The success of the Republic of Irelands (ROIs) plastic bag tax has come into question as figures reveal that in 2005 it imported 20% more plastic bags and sacks than the year before.
Commissioned by the Packaging and Industrial Films Association (PIFA), the figures were collated and analysed by independent statistical analysts Mike Kidwell Associates.

PIFA chief executive David Tyson said: These are official import export statistics. They expose the myth that a plastic carrier bag tax reduces the use of plastic bags. Such taxes merely displace demand into heavier gauge plastic bags for safe waste disposal or into paper which is proven to have greater environmental impacts.
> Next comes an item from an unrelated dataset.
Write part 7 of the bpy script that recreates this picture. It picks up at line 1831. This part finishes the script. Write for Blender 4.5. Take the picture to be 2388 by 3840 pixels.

Whatever the misguided justification for plastic carrier bag taxes, these irrefutable facts show the tax isnt working in Ireland and a tax proposed for Scotland wouldnt work either.

The figures show that the ROI imported 27,777 tonnes of bags and sacks in 2005, estimated to be the equivalent of 5 billion lightweight supermarket carrier bags. This represented an increase of 20.6% from the 23,000 tonnes of plastic bags imported the previous year.

The Carrier Bag Consortium (CBC) chairman Barry Turner said: As was concluded in Westminster in 2002, there are clear, unintended consequences from the Irish tax on plastic bags.

The Scottish Environment and Rural Development Committee is due to report its final position on a proposed Scottish bag tax to Parliament by the end of September.